Donald Trump’s meeting with President Xi was the standout moment of this month’s Asia-Pacific leaders’ summit in South Korea. Yet almost as much attention focused on the rumours that Trump’s gaze had turned once again to North Korea. Addressing suggestions he would meet Kim, the American President told reporters, ‘I’d be open 100 per cent. I get along very well with Kim Jong Un.’ A meeting never materialised, but speculation – and tension – has only grown since.
Days after Trump’s departure, US Defence Secretary Pete Hegseth arrived as part of his own tour of Asia. In Seoul, he became the first defence secretary in nearly eight years to visit Panmunjeom, the border village within the Joint Security Area (JSA) of the Demilitarised Zone (DMZ). There, North and South Korean soldiers stand face to face, separated by a single line that cuts through a small blue hut – the same building where the 1953 armistice was signed and where Korean leaders last met in 2018, ahead of Trump’s first summit with Kim.
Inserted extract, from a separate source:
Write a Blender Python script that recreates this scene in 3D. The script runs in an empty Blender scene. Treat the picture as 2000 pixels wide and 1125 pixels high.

The visit’s symbolism was unmistakable. Panmunjeom had been closed for years after a rogue US serviceman fled across the border and only recently reopened to limited tourist groups in the weeks before Trump’s arrival. Hegseth’s trip was the first by a defence secretary since James Mattis in 2017 – a prelude, then, to Trump’s historic summits with Kim in Singapore and Hanoi. The timing has inevitably prompted speculation: could a third meeting be on the horizon?
For centuries, Korea viewed itself as a ‘shrimp among whales’
South Korea, too, has grown more receptive to another Trump-Kim summit – driven by two factors: a shift in domestic politics and a pragmatic reading of Trump’s ‘America First’ foreign policy.
South Korean politics has steadied after the turmoil of December 2024, when President Yoon Suk Yeol was impeached following his attempt to declare martial law. Yoon has claimed ‘pro-North Korean’ forces were threatening democracy – a move that plunged the country into months of interim leadership. After fresh elections, President Lee Jae Myung took office in June and quickly set a new tone. Conservative governments such as those of Yoon’s People Power party (PPP) typically take a hard line on the North, boosting defence spending and rejecting inter-state cooperation. Progressive administrations, like that of Lee’s Democratic party of Korea (DPK), pursue dialogue and restraint instead. Although plans to reopen the JSA predated Lee’s victory, he made the same pledge during his failed 2022 presidential campaign.
Lee’s presidency coincides with Trump’s second term – and with it, a US foreign policy team hawkish only really towards China. Officials such as Elbridge Colby, the under secretary of defense for policy, have urged allies from Europe to East Asia to shoulder more of their own defence burdens. South Korea is no exception. During his visit, Hegseth praised Lee’s commitment to boost defence spending – a pledge credited with securing US support for nuclear-powered submarines by 2030. With 25,000 American troops stationed in South Korea, Washington’s strategic priority is clear: focus those forces on the Taiwan threat, not the Korean peninsula.
Events moved quickly after Trump’s departure. Days later, artillery fire landed in the waters west of South Korea; soon after Hegseth’s visit, North Korea launched a short-range ballistic missile into the Sea of Japan. This drew international condemnation – though Russia defended Pyongyang’s ‘legitimate right’ to act. Such displays are routine from the North, yet the South under Lee has taken quieter steps in the opposite direction: ordering propaganda loudspeakers that were in place across the border to be silenced, urging activists to halt leaflet drops, and reinstating a ministry for inter-Korean dialogue. The North, in turn, removed its own speakers.
These gestures may seem minor, but they allow Seoul to showcase goodwill while letting Pyongyang remind Washington of its potential menace. For centuries, Korea viewed itself as a ‘shrimp among whales’ – a posture that shifted only with its mid-20th century alliance with the United States. That legacy shapes today’s mixed reception for Trump: protests greeted his visit, but so did crowds waving US and South Korean flags, chanting, ‘we stand together’.
Throughout 2025, nations have marked the 80th anniversary of the end of the second world war. In South Korea, those commemorations carry added meaning: the liberation from more than three decades of Japanese occupation. Yet another milestone – the 75th anniversary of the Korean War’s outbreak – passes with quieter reflection. Trump has renewed his attention on a peninsula where memories are long, but whether he meets Kim or not, Seoul seems satisfied that, for now, he still stands with them.